The book is 25x25cm, it has double and quadruple folds, and the way it opens is marked on the bleed area on the fold in pink letters.
The paper should be non-glossy, relatively thick, and ink-absorbent, possibly different kinds of papers and different materials altogether to embody the diverse nature of the objects pictured.
I do have a huge moral dilemma about creating with this book additional unnecessary trash, and because of that, I'm thinking of keeping it as low impact as possible in terms of printing and materials, resulting in a more traditional printed photo book.
By doing that, though, I am afraid I might miss out on delivering a more impactful experience to the reader, given the book's obvious agenda - making people look at trash and, as a consequence, act about it, in a different and more conscious way.
We are sensory overwhelmed, and I often find it very difficult to be able to effectively communicate any ideas or concepts, not even the more obvious ones.
Because of that, I feel like I often need to double up on intensity and repetitions when communicating ideas. I am not the first or the last to realise that. Hitchcock was famously systematic in his repeating and disseminating of narrative elements throughout the unfolding of the story, from being quite subtle to being rather upfront in the way he would display them.

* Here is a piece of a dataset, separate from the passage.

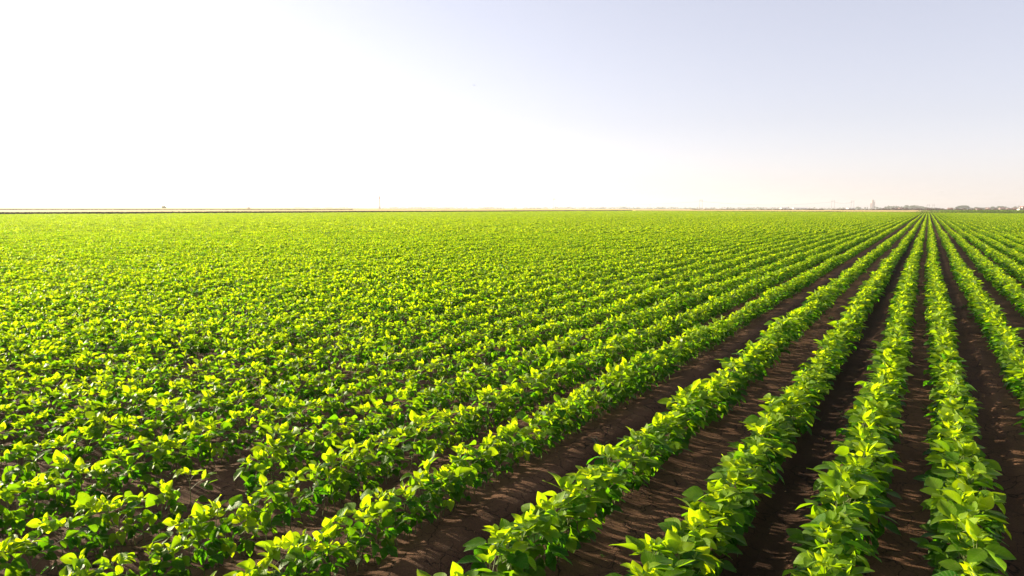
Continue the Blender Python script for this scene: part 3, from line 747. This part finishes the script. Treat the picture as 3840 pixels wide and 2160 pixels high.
grove([(3321, 12, 774), (3332, 15, 771), (3343, 14, 773), (3352, 11, 771.5), (3361, 11, 771.5), (3370, 14, 772), (3380, 13, 773), (3388, 10, 774)], 2210, 'in the grove right of the tower', 'trees of the grove right of the tower', 'hazy blue-green broadleaf tree')
grove([(3400, 18, 769), (3411, 14, 771), (3420, 16, 770.5), (3429, 16, 769.3), (3438, 14, 770)], 2091, 'in the tallest middle grove', 'trees of the tall middle grove', 'tall hazy broadleaf tree')
grove([(3452, 17, 772.5), (3462, 16, 773.5), (3471, 14, 776), (3481, 12, 778), (3493, 14, 778.5), (3508, 16, 778.5)], 2142, 'above the vanishing point', 'trees above the vanishing point', 'low hazy broadleaf tree')
grove([(3587, 14, 775), (3596, 16, 771.5), (3606, 18, 770), (3616, 20, 769.5), (3625, 16, 771), (3633, 13, 776)], 1904, 'in the domed copse', 'trees of the domed copse', 'dark hazy broadleaf tree')
grove([(3644, 12, 778.5), (3660, 18, 776), (3674, 15, 777.5), (3687, 13, 777.5), (3701, 15, 777), (3713, 12, 778)], 2006, 'in the belt right of the domed copse', 'trees of the low pale belt', 'low pale grey-green tree')
grove([(3724, 18, 774.5), (3738, 13, 777), (3752, 27, 772.5), (3768, 12, 774), (3781, 15, 778), (3798, 14, 777.5)], 1955, 'in the village left of the truck', 'village trees', 'rounded grey-green tree')
grove([(3807, 13, 773.5), (3817, 12, 775)], 1921, 'of the pair beside the truck', 'trees beside the truck', 'hazy rounded tree')
tree('conifer', 3821, 4.5, 770, 1950, 'pointed dark tree sticking up beside the truck at right edge', 'village trees', True, 9)
grove([(3212, 6, 775), (3218, 8, 774), (3224, 9, 777)], 2550, 'in the clump left of the tower', 'trees of the clump left of the tower', 'pale blue-grey tree')
grove([(3245, 8, 776), (3253, 4, 775)], 2850, 'of two nearest the tower on its left', 'faint trees by the tower', 'faint pale tree')
grove([(3281, 6, 772.5), (3289, 14, 776), (3300, 12, 778.5)], 2550, 'at the right foot of the tower', 'trees at the foot of the tower', 'pale grey-green tree')
tree('bush', 615, 15, 771.5, 700, 'solitary rounded green bush on the left horizon beside the faint mast', None, False, 15)
grove([(1750, 4.5, 775.3)], 2850, 'standing alone on the horizon left of the double pole', None, 'tiny solitary pale tree')
grove([(x, 4.2, 777 + (k % 3) * .6) for k, x in enumerate((2242, 2247, 2252, 2257, 2263, 2270))], 3150, 'in the first poplar row', 'first row of poplars', 'slim pale poplar', True)
grove([(x, 4.2, 777.6 + (k % 3) * .6) for k, x in enumerate((2332, 2337, 2342, 2347, 2353, 2360))], 3225, 'in the second poplar row', 'second row of poplars', 'slim pale poplar', True)
grove([(x, 4.2, 778.4 + (k % 3) * .6) for k, x in enumerate((2422, 2427, 2432, 2438, 2444))], 3300, 'in the third poplar row', 'third row of poplars', 'slim pale poplar', True)
grove([(1466, 9, 778), (1474, 8, 777.5), (1482, 9, 777.5), (1490, 8, 777.5)], 2850, 'in the wood just right of the mast', 'trees just right of the mast', 'pale grey tree')
grove([(1503, 8, 778), (1512, 7, 775.5), (1545, 12, 777.5), (1556, 12, 777), (1568, 12, 777.2), (1580, 12, 777), (1590, 10, 778)], 2925, 'in the long flat wood', 'trees of the flat wood', 'pale grey tree')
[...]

I believe that, especially when it comes to physical objects, such as books, tactility and sensorial experience are fundamental aspects of how effectively the information contained in the book is conveyed to the “reader/user/toucher” of that book. I do not agree that photographers should just use their images to communicate; I heard over and over the mantra (and Barthes’s punctum idea certainly contributed to that) that if an image is not able to be clear on its message, it is a weak image.
Well, it turns out that the world is fucking complex, and that idea maybe works for a world that is way simpler than the one we are experiencing today, and it is, in my opinion - a leftover of an era of photography that is now completely gone. I don’t think weak images even exist; if so, then reality is weak, and to be honest, I would agree more with that idea than devaluing the power of any photographs. We are stuck in a cult of the extraordinary, the exceptional, and the outstanding, to the point that we are often missing out on the “extraordinariness” of the everyday; the more and the longer one looks at something, the more exceptional details one will be able to find - this is not philosophy, this is a rather straightforward fact.
The book is overloaded with images, texts, and information, in which my photography, from a strictly photographic point of view - gets a bit lost. That is intentional and by design; I want to reiterate the message by creating different sensory associations. I am intentionally layering stimuli on stimuli, not to devalue my own work but to make the whole idea behind the book stronger by using all the tools I can possibly think of—not just a printed, distant, removed from reality image on a page. So I’d love to play with different materials, plastic, textiles, and metal somehow incorporating them in the final book - I am open to ideas.
The production cost of such a book would obviously go through the roof - but these are considerations for a later stage.
I’m sure my tangents have confused you even more, but please feel free to come back to me with any feedback you might have—your thoughts are precious.